Nitrogen and argon doping of niobium for superconducting radio frequency cavities: a pathway to highly efficient accelerating structures
A. Grassellino, A. Romanenko, O. Melnychuk, Y. Trenikhina, A., Crawford, A. Rowe, M. Wong, D. Sergatskov, T. Khabiboulline, F. Barkov

TL;DR
This paper introduces a novel surface treatment involving nitrogen and argon doping of niobium, significantly enhancing the efficiency and reducing the cryogenic load of superconducting RF cavities beyond traditional limits.
Contribution
It demonstrates a new doping and electropolishing process that surpasses existing surface treatments, leading to unprecedented low microwave surface resistance in niobium cavities.
Findings
Surface resistance reduced beyond expected limits
Efficiency of accelerating structures improved up to 3 times
Reversal of field dependence of surface resistance
Abstract
We report a surface treatment that systematically improves the quality factor of niobium radio frequency cavities beyond the expected limit for niobium.

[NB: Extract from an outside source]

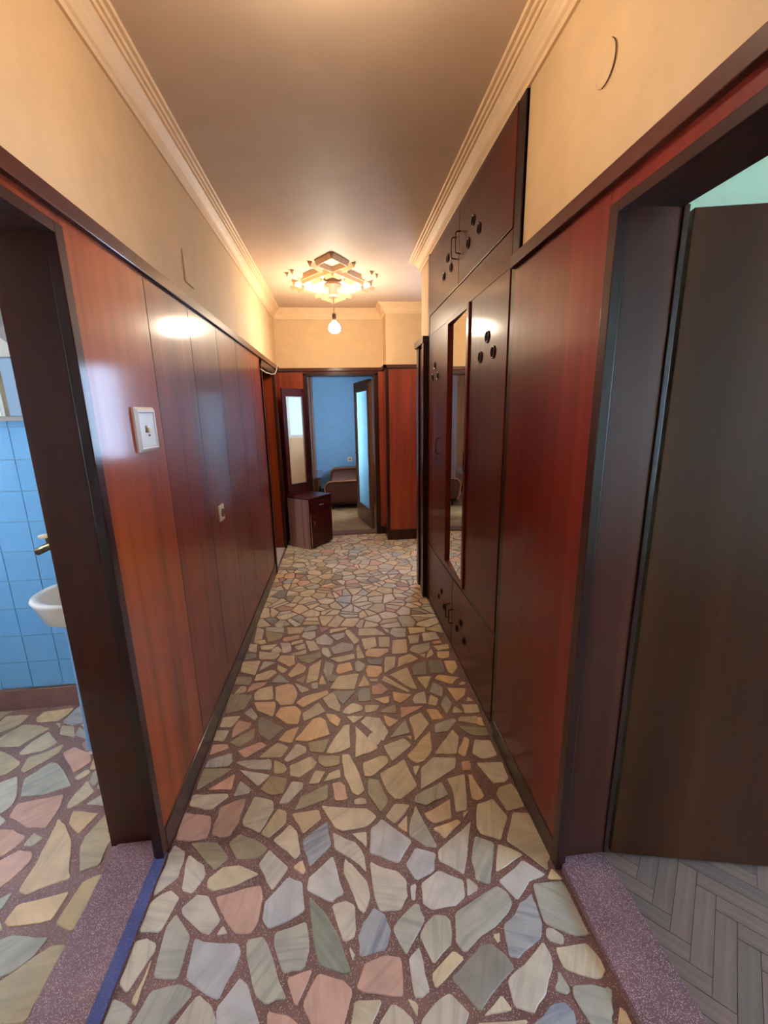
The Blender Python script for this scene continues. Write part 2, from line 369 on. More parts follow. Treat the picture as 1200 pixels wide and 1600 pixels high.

A combination of annealing in a partial pressure of nitrogen or argon gas and subsequent electropolishing of the niobium cavity surface leads to unprecedented low values of the microwave surface resistance, and an improvement in the efficiency of the accelerating structures up to a factor of 3, reducing the cryogenic load of superconducting cavities for both pulsed and continuous duty cycles. The field dependence of the surface resistance is reversed compared to standardly treated niobium.